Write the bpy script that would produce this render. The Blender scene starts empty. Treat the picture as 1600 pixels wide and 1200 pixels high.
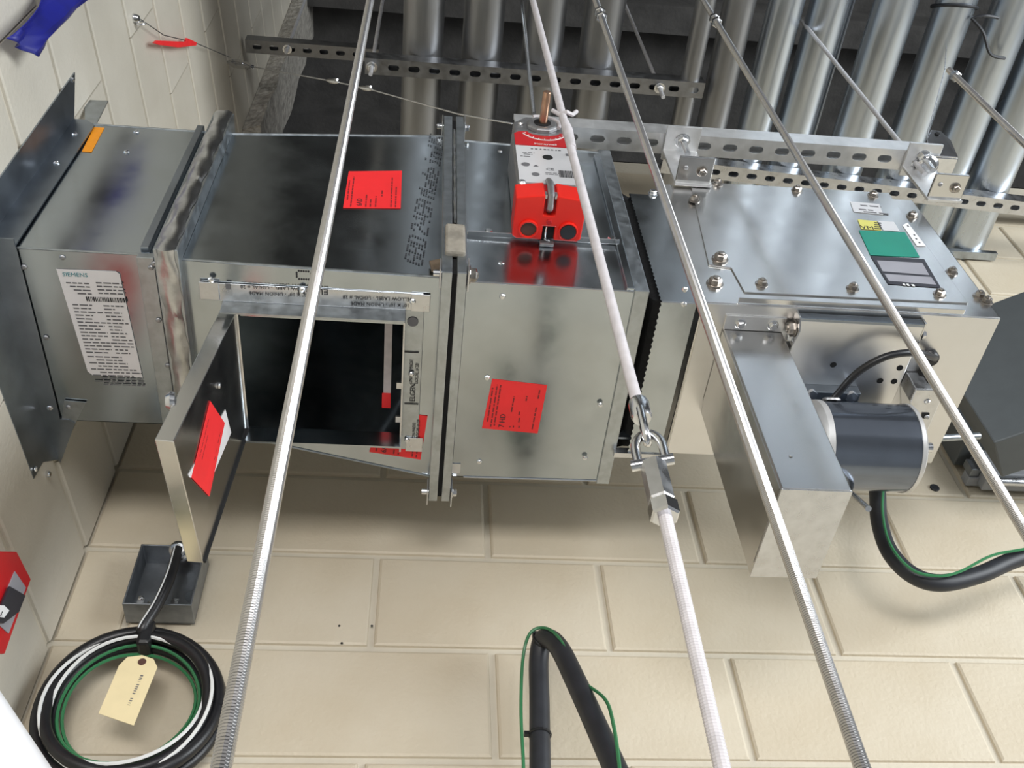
import bpy, bmesh, math, random
from mathutils import Vector, Matrix
random.seed(7)
SC = bpy.context.scene
COL = SC.collection

# ------------------------------------------------------------------ camera
H = 1.60                                   # lens height above the floor; all coordinates below are relative to the lens
FPX, YAW, PITCH, ROLL = 1569.0, 0.153371, 0.896717, -0.0758728
cy, sy, cp, sp = math.cos(YAW), math.sin(YAW), math.cos(PITCH), math.sin(PITCH)
FWD = Vector((sy * cp, cy * cp, sp)); _r = Vector((cy, -sy, 0)); _u = _r.cross(FWD)
RGT = _r * math.cos(ROLL) + _u * math.sin(ROLL)
UPV = -_r * math.sin(ROLL) + _u * math.cos(ROLL)
cam = bpy.data.objects.new('camera', bpy.data.cameras.new('camera'))
COL.objects.link(cam)
cam.data.sensor_fit = 'HORIZONTAL'; cam.data.sensor_width = 36.0
cam.data.lens = 36.0 * FPX / 1600.0
cam.data.clip_start = 0.02
cam.matrix_world = Matrix(((RGT.x, UPV.x, -FWD.x, 0), (RGT.y, UPV.y, -FWD.y, 0), (RGT.z, UPV.z, -FWD.z, H), (0, 0, 0, 1)))
SC.camera = cam

# ------------------------------------------------------------------ world, lights, exposure
w = bpy.data.worlds.new('world'); SC.world = w; w.use_nodes = True
w.node_tree.nodes['Background'].inputs[0].default_value = (0.93, 0.96, 1.0, 1)
w.node_tree.nodes['Background'].inputs[1].default_value = 0.38

def area(name, loc, target, sx, sy_, power, col=(1, 1, 1)):
    l = bpy.data.lights.new(name, 'AREA'); l.shape = 'RECTANGLE'; l.size = sx; l.size_y = sy_; l.energy = power; l.color = col
    o = bpy.data.objects.new(name, l); COL.objects.link(o)
    o.location = Vector(loc) + Vector((0, 0, H))
    d = Vector(target) - Vector(loc)
    o.rotation_euler = d.to_track_quat('-Z', 'Y').to_euler()
    return o
area('window_daylight', (4.6, -1.5, 1.0), (1.2, 1.2, 1.6), 3.0, 2.4, 190, (0.92, 0.97, 1.0)).data.spread = math.radians(130)
area('shop_light', (-0.2, -2.6, -0.1), (0.0, 1.4, 0.5), 2.6, 0.8, 46, (1.0, 0.98, 0.96)).data.spread = math.radians(95)

SC.view_settings.view_transform = 'Standard'; SC.view_settings.look = 'None'
SC.view_settings.exposure = -0.35; SC.view_settings.gamma = 1.0
SC.view_settings.use_curve_mapping = False

# ------------------------------------------------------------------ helpers
def ray(px, py):
    return RGT * ((px - 800) / FPX) - UPV * ((py - 600) / FPX) + FWD
def at(px, py, ax, v):
    d = ray(px, py); k = 'xyz'.index(ax); return d * (v / d[k])
def atp(px, py, p0, n):
    d = ray(px, py); n = Vector(n); return d * (n.dot(Vector(p0)) / n.dot(d))
def atr(px, py, R):
    d = ray(px, py); return d * (R / math.hypot(d.x, d.y))

WSK = 0.068                                  # the left wall is not quite square to the back wall
def atw(px, py, off=0.0):                    # point on the left wall, off = distance out of it
    return atp(px, py, (-0.567 + off, 1.396, 0), (1, -WSK, 0))
def xw(y): return -0.567 - WSK * (1.396 - y)
NW = Vector((1, -WSK, 0)).normalized()
BASE = {}
def settle(o, base):
    o.location = base; BASE[o.name] = Vector(base)
def tag(o, label=None, cat=None, group=None, kind=None):
    if label: o['label'] = label
    if cat: o['category'] = cat
    if group: o['group'] = group
    if kind: o['kind'] = kind
    return o
def thing(name, label, cat, base, group=None, kind=None):
    o = bpy.data.objects.new(name, None); COL.objects.link(o); o.empty_display_size = 0.05
    settle(o, Vector(base) + Vector((0, 0, H)))
    return tag(o, label, cat, group, kind)
def rootbase(o):
    b = Vector((0, 0, 0))
    while o is not None:
        b = b + BASE.get(o.name, Vector((0, 0, 0))); o = o.parent
    return b

class MB:
    def __init__(s): s.v = []; s.f = []; s.m = []; s.mi = 0
    def add(s, vs, fs):
        n = len(s.v); s.v += [Vector(p) for p in vs]
        for f in fs: s.f.append([i + n for i in f]); s.m.append(s.mi)
        return s
    def box(s, x0, x1, y0, y1, z0, z1):
        return s.hexa([(x0, y0, z0), (x1, y0, z0), (x1, y1, z0), (x0, y1, z0), (x0, y0, z1), (x1, y0, z1), (x1, y1, z1), (x0, y1, z1)])
    def hexa(s, p):
        return s.add(p, [(0, 3, 2, 1), (4, 5, 6, 7), (0, 1, 5, 4), (1, 2, 6, 5), (2, 3, 7, 6), (3, 0, 4, 7)])
    def slab(s, pts, off):
        n = len(pts); off = Vector(off)
        a = [Vector(p) for p in pts]; b = [p + off for p in a]
        return s.add(a + b, [tuple(range(n))[::-1], tuple(range(n, 2 * n))] + [(i, (i + 1) % n, n + (i + 1) % n, n + i) for i in range(n)])
    def ringslab(s, outer, inner, off):
        n = len(outer); off = Vector(off)
        vs = [Vector(p) for p in outer] + [Vector(p) for p in inner]
        vs += [p + off for p in vs]
        fs = []
        for i in range(n):
            j = (i + 1) % n
            fs += [(i, j, n + j, n + i), (2 * n + i, 3 * n + i, 3 * n + j, 2 * n + j), (i, 2 * n + i, 2 * n + j, j), (n + i, n + j, 3 * n + j, 3 * n + i)]
        return s.add(vs, fs)
    def lathe(s, o, d, prof, n=16, ref=None, cap=True):
        o = Vector(o); d = Vector(d).normalized()
        a = Vector(ref) if ref else (Vector((1, 0, 0)) if abs(d.x) < 0.8 else Vector((0, 1, 0)))
        e1 = (a - d * a.dot(d)).normalized(); e2 = d.cross(e1)
        vs = []; fs = []
        for t, r in prof:
            for k in range(n):
                an = 2 * math.pi * (k + 0.5) / n
                vs.append(o + d * t + e1 * (r * math.cos(an)) + e2 * (r * math.sin(an)))
        for i in range(len(prof) - 1):
            for k in range(n):
                fs.append((i * n + k, i * n + (k + 1) % n, (i + 1) * n + (k + 1) % n, (i + 1) * n + k))
        if cap:
            fs.append(tuple(range(n))[::-1]); m = (len(prof) - 1) * n; fs.append(tuple(range(m, m + n)))
        return s.add(vs, fs)
    def cyl(s, a, b, r, n=16, r2=None):
        a = Vector(a); b = Vector(b)
        return s.lathe(a, b - a, [(0, r), ((b - a).length, r if r2 is None else r2)], n)
    def tube(s, pts, r, n=10, cap=True):
        P = [Vector(p) for p in pts]; rs = r if isinstance(r, (list, tuple)) else [r] * len(P)
        vs = []; fs = []; e = None
        for i, p in enumerate(P):
            t = (P[min(i + 1, len(P) - 1)] - P[max(i - 1, 0)]).normalized()
            if e is None:
                a = Vector((0, 0, 1)) if abs(t.z) < 0.8 else Vector((1, 0, 0)); e = (a - t * a.dot(t)).normalized()
            else:
                e = (e - t * e.dot(t)).normalized()
            g = t.cross(e)
            for k in range(n):
                an = 2 * math.pi * k / n
                vs.append(p + e * (rs[i] * math.cos(an)) + g * (rs[i] * math.sin(an)))
        for i in range(len(P) - 1):
            for k in range(n):
                fs.append((i * n + k, i * n + (k + 1) % n, (i + 1) * n + (k + 1) % n, (i + 1) * n + k))
        if cap:
            fs.append(tuple(range(n))[::-1]); m = (len(P) - 1) * n; fs.append(tuple(range(m, m + n)))
        return s.add(vs, fs)
    def mesh(s, name, base=Vector((0, 0, 0))):
        me = bpy.data.meshes.new(name)
        me.from_pydata([tuple(p + Vector((0, 0, H)) - base) for p in s.v], [], s.f)
        for p, m in zip(me.polygons, s.m): p.material_index = m
        bm = bmesh.new(); bm.from_mesh(me); bmesh.ops.recalc_face_normals(bm, faces=bm.faces); bm.to_mesh(me); bm.free()
        me.validate(); return me
    def build(s, name, mat, parent=None, bevel=0.0, smooth=False, seg=2):
        b = rootbase(parent) if parent else None
        if parent is None:
            lo = Vector((min(p.x for p in s.v), min(p.y for p in s.v), min(p.z for p in s.v) + H)); hi = Vector((max(p.x for p in s.v), max(p.y for p in s.v), 0))
            b = Vector(((lo.x + hi.x) / 2, (lo.y + hi.y) / 2, lo.z))
        me = s.mesh(name, b)
        for m in (mat if isinstance(mat, (list, tuple)) else [mat]): me.materials.append(m)
        o = bpy.data.objects.new(name, me); COL.objects.link(o)
        if parent is None: settle(o, b)
        else: o.parent = parent
        if bevel:
            md = o.modifiers.new('bevel', 'BEVEL'); md.width = bevel; md.segments = seg; md.limit_method = 'ANGLE'; md.angle_limit = math.radians(35)
        if smooth:
            me.polygons.foreach_set('use_smooth', [True] * len(me.polygons))
            try: me.set_sharp_from_angle(angle=math.radians(40))
            except Exception: pass
        return o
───
What this task involves: Give back exactly the lines from the first line of the data through the line with "COL = SC.collection", pictures excluded.

The output:
Write the bpy script that would produce this render. The Blender scene starts empty. Treat the picture as 1600 pixels wide and 1200 pixels high.
import bpy, bmesh, math, random
from mathutils import Vector, Matrix
random.seed(7)
SC = bpy.context.scene
COL = SC.collection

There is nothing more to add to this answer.